- _GIVEN TASK_
Leave out the pictures and copy everything else below exactly.

## START

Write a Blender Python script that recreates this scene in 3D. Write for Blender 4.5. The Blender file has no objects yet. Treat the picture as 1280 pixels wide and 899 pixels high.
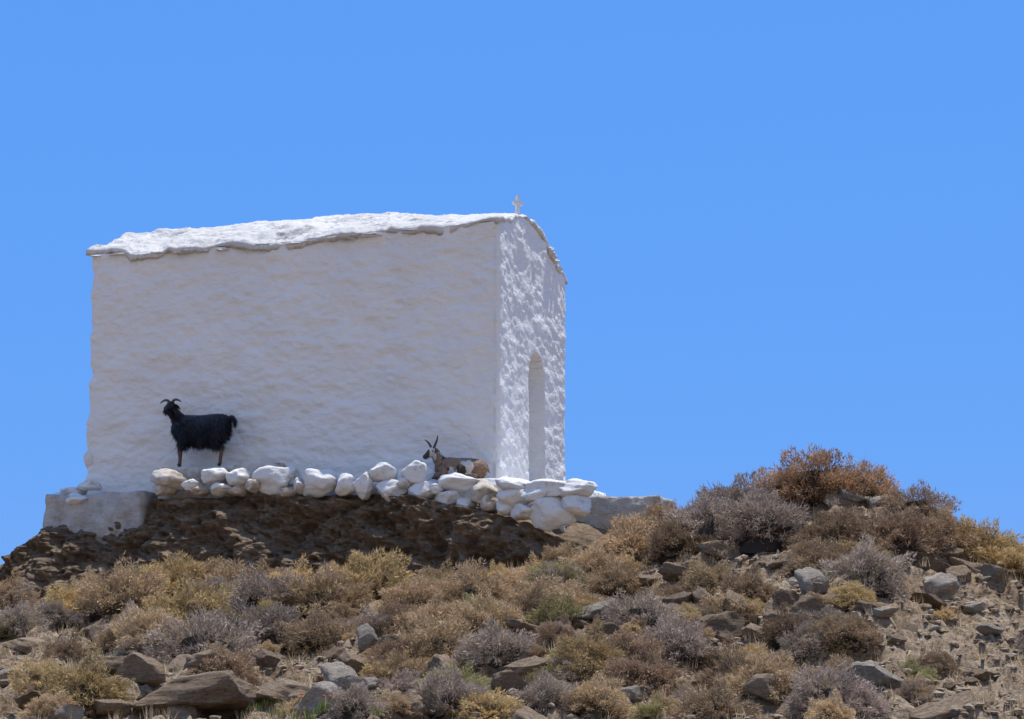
import bpy, bmesh, math, random
import numpy as np
from mathutils import Vector, Matrix
random.seed(7); rng=np.random.default_rng(11)
scene=bpy.context.scene
scene.view_settings.view_transform='Standard'; scene.view_settings.look='None'; scene.view_settings.exposure=0
F=2700.0; PITCH=math.radians(8.0)
# ---------------- survey helpers (metres, camera station = origin) -------------
def zpy(py,y): return y*math.tan(PITCH+math.atan((449.5-py)/F))
def ray(px,py):
    cx,cy=(px-640)/F,(449.5-py)/F
    return np.array([cx, math.cos(PITCH)-cy*math.sin(PITCH), math.sin(PITCH)+cy*math.cos(PITCH)])
A=math.radians(17)
U=np.array([-math.cos(A),math.sin(A)]); V=np.array([math.sin(A),math.cos(A)])
C=np.array([-0.18,30.0]); L=6.40; WD=3.5
def sv(s,v): return C+U*s+V*v
def to_sd(x,y):
    dx=x-C[0]; dy=y-C[1]
    return dx*U[0]+dy*U[1], -(dx*V[0]+dy*V[1])
def on_plane(px,py,d):
    r=ray(px,py); k=(-d+C@V)/(r[0]*V[0]+r[1]*V[1]); return r*k
# ---------------- numpy noise ----------------
def _h(ix,iy,iz,seed):
    n=(ix.astype(np.int64)*374761393+iy.astype(np.int64)*668265263+iz.astype(np.int64)*1274126177+seed*974634777)&0xffffffff
    n=((n^(n>>13))*1103515245)&0xffffffff
    n=((n^(n>>15))*2246822519)&0xffffffff
    n=n^(n>>16)
    return (n&0xffffff)/float(0xffffff)*2-1
def noise(x,y,z=0.0,seed=0):
    x,y,z=np.broadcast_arrays(np.asarray(x,float),np.asarray(y,float),np.asarray(z,float))
    ix,iy,iz=np.floor(x),np.floor(y),np.floor(z)
    fx,fy,fz=x-ix,y-iy,z-iz
    fx=fx*fx*fx*(fx*(fx*6-15)+10);fy=fy*fy*fy*(fy*(fy*6-15)+10);fz=fz*fz*fz*(fz*(fz*6-15)+10)
    r=0
    for a in (0,1):
        for b in (0,1):
            for c in (0,1):
                r=r+_h(ix+a,iy+b,iz+c,seed)*(fx if a else 1-fx)*(fy if b else 1-fy)*(fz if c else 1-fz)
    return r
def fbm(x,y,z=0.0,o=4,seed=0,g=.5):
    r=0;a=1;f=1
    for i in range(o):
        r=r+a*noise(np.asarray(x)*f,np.asarray(y)*f,np.asarray(z)*f,seed+i*17); a*=g; f*=2.03
    return r
# ---------------- mesh / object helpers ----------------
def empty(name,loc=(0,0,0)):
    o=bpy.data.objects.new(name,None); scene.collection.objects.link(o); o.location=loc; o.empty_display_size=.3; return o
def make_mesh(name,verts,faces,mat=None,smooth=True):
    me=bpy.data.meshes.new(name)
    me.from_pydata(np.asarray(verts).tolist(),[],faces if isinstance(faces,list) else faces.tolist())
    me.update()
    if smooth: me.polygons.foreach_set('use_smooth',[True]*len(me.polygons))
    if mat: me.materials.append(mat)
    return me
def add_obj(name,me,parent=None,loc=(0,0,0),rot=(0,0,0),scale=(1,1,1)):
    o=bpy.data.objects.new(name,me); scene.collection.objects.link(o)
    o.location=loc; o.rotation_euler=rot; o.scale=scale
    if parent: o.parent=parent
    return o
def grid_faces(nu,nv,off=0,wrap=False):
    i=np.arange(nu if wrap else nu-1)[:,None]; j=np.arange(nv-1)[None,:]
    i2=(i+1)%nu
    a=i*nv+j; b=i2*nv+j; c=i2*nv+j+1; d=i*nv+j+1
    return (np.stack([a,b,c,d],-1).reshape(-1,4)+off)
# ---------------- materials ----------------
def mat_new(name):
    m=bpy.data.materials.new(name); m.use_nodes=True; nt=m.node_tree
    b=nt.nodes['Principled BSDF']; b.inputs['Roughness'].default_value=.9
    b.inputs['Specular IOR Level'].default_value=.25
    return m,nt,b
def N(nt,t,**k):
    n=nt.nodes.new(t)
    for a,v in k.items(): setattr(n,a,v)
    return n
def mapped(nt,scale=(1,1,1),rot=(0,0,0)):
    tc=N(nt,'ShaderNodeTexCoord'); mp=N(nt,'ShaderNodeMapping')
    mp.inputs['Scale'].default_value=scale; mp.inputs['Rotation'].default_value=rot
    nt.links.new(tc.outputs['Object'],mp.inputs['Vector']); return mp.outputs['Vector']
def tnoise(nt,vec,scale,detail=5,rough=.55,dist=0):
    n=N(nt,'ShaderNodeTexNoise'); n.inputs['Scale'].default_value=scale; n.inputs['Detail'].default_value=detail
    n.inputs['Roughness'].default_value=rough; n.inputs['Distortion'].default_value=dist
    nt.links.new(vec,n.inputs['Vector']); return n.outputs['Fac']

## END

- _TASK ANSWER_
Write a Blender Python script that recreates this scene in 3D. Write for Blender 4.5. The Blender file has no objects yet. Treat the picture as 1280 pixels wide and 899 pixels high.
import bpy, bmesh, math, random
import numpy as np
from mathutils import Vector, Matrix
random.seed(7); rng=np.random.default_rng(11)
scene=bpy.context.scene
scene.view_settings.view_transform='Standard'; scene.view_settings.look='None'; scene.view_settings.exposure=0
F=2700.0; PITCH=math.radians(8.0)
# ---------------- survey helpers (metres, camera station = origin) -------------
def zpy(py,y): return y*math.tan(PITCH+math.atan((449.5-py)/F))
def ray(px,py):
    cx,cy=(px-640)/F,(449.5-py)/F
    return np.array([cx, math.cos(PITCH)-cy*math.sin(PITCH), math.sin(PITCH)+cy*math.cos(PITCH)])
A=math.radians(17)
U=np.array([-math.cos(A),math.sin(A)]); V=np.array([math.sin(A),math.cos(A)])
C=np.array([-0.18,30.0]); L=6.40; WD=3.5
def sv(s,v): return C+U*s+V*v
def to_sd(x,y):
    dx=x-C[0]; dy=y-C[1]
    return dx*U[0]+dy*U[1], -(dx*V[0]+dy*V[1])
def on_plane(px,py,d):
    r=ray(px,py); k=(-d+C@V)/(r[0]*V[0]+r[1]*V[1]); return r*k
# ---------------- numpy noise ----------------
def _h(ix,iy,iz,seed):
    n=(ix.astype(np.int64)*374761393+iy.astype(np.int64)*668265263+iz.astype(np.int64)*1274126177+seed*974634777)&0xffffffff
    n=((n^(n>>13))*1103515245)&0xffffffff
    n=((n^(n>>15))*2246822519)&0xffffffff
    n=n^(n>>16)
    return (n&0xffffff)/float(0xffffff)*2-1
def noise(x,y,z=0.0,seed=0):
    x,y,z=np.broadcast_arrays(np.asarray(x,float),np.asarray(y,float),np.asarray(z,float))
    ix,iy,iz=np.floor(x),np.floor(y),np.floor(z)
    fx,fy,fz=x-ix,y-iy,z-iz
    fx=fx*fx*fx*(fx*(fx*6-15)+10);fy=fy*fy*fy*(fy*(fy*6-15)+10);fz=fz*fz*fz*(fz*(fz*6-15)+10)
    r=0
    for a in (0,1):
        for b in (0,1):
            for c in (0,1):
                r=r+_h(ix+a,iy+b,iz+c,seed)*(fx if a else 1-fx)*(fy if b else 1-fy)*(fz if c else 1-fz)
    return r
def fbm(x,y,z=0.0,o=4,seed=0,g=.5):
    r=0;a=1;f=1
    for i in range(o):
        r=r+a*noise(np.asarray(x)*f,np.asarray(y)*f,np.asarray(z)*f,seed+i*17); a*=g; f*=2.03
    return r
# ---------------- mesh / object helpers ----------------
def empty(name,loc=(0,0,0)):
    o=bpy.data.objects.new(name,None); scene.collection.objects.link(o); o.location=loc; o.empty_display_size=.3; return o
def make_mesh(name,verts,faces,mat=None,smooth=True):
    me=bpy.data.meshes.new(name)
    me.from_pydata(np.asarray(verts).tolist(),[],faces if isinstance(faces,list) else faces.tolist())
    me.update()
    if smooth: me.polygons.foreach_set('use_smooth',[True]*len(me.polygons))
    if mat: me.materials.append(mat)
    return me
def add_obj(name,me,parent=None,loc=(0,0,0),rot=(0,0,0),scale=(1,1,1)):
    o=bpy.data.objects.new(name,me); scene.collection.objects.link(o)
    o.location=loc; o.rotation_euler=rot; o.scale=scale
    if parent: o.parent=parent
    return o
def grid_faces(nu,nv,off=0,wrap=False):
    i=np.arange(nu if wrap else nu-1)[:,None]; j=np.arange(nv-1)[None,:]
    i2=(i+1)%nu
    a=i*nv+j; b=i2*nv+j; c=i2*nv+j+1; d=i*nv+j+1
    return (np.stack([a,b,c,d],-1).reshape(-1,4)+off)
# ---------------- materials ----------------
def mat_new(name):
    m=bpy.data.materials.new(name); m.use_nodes=True; nt=m.node_tree
    b=nt.nodes['Principled BSDF']; b.inputs['Roughness'].default_value=.9
    b.inputs['Specular IOR Level'].default_value=.25
    return m,nt,b
def N(nt,t,**k):
    n=nt.nodes.new(t)
    for a,v in k.items(): setattr(n,a,v)
    return n
def mapped(nt,scale=(1,1,1),rot=(0,0,0)):
    tc=N(nt,'ShaderNodeTexCoord'); mp=N(nt,'ShaderNodeMapping')
    mp.inputs['Scale'].default_value=scale; mp.inputs['Rotation'].default_value=rot
    nt.links.new(tc.outputs['Object'],mp.inputs['Vector']); return mp.outputs['Vector']
def tnoise(nt,vec,scale,detail=5,rough=.55,dist=0):
    n=N(nt,'ShaderNodeTexNoise'); n.inputs['Scale'].default_value=scale; n.inputs['Detail'].default_value=detail
    n.inputs['Roughness'].default_value=rough; n.inputs['Distortion'].default_value=dist
    nt.links.new(vec,n.inputs['Vector']); return n.outputs['Fac']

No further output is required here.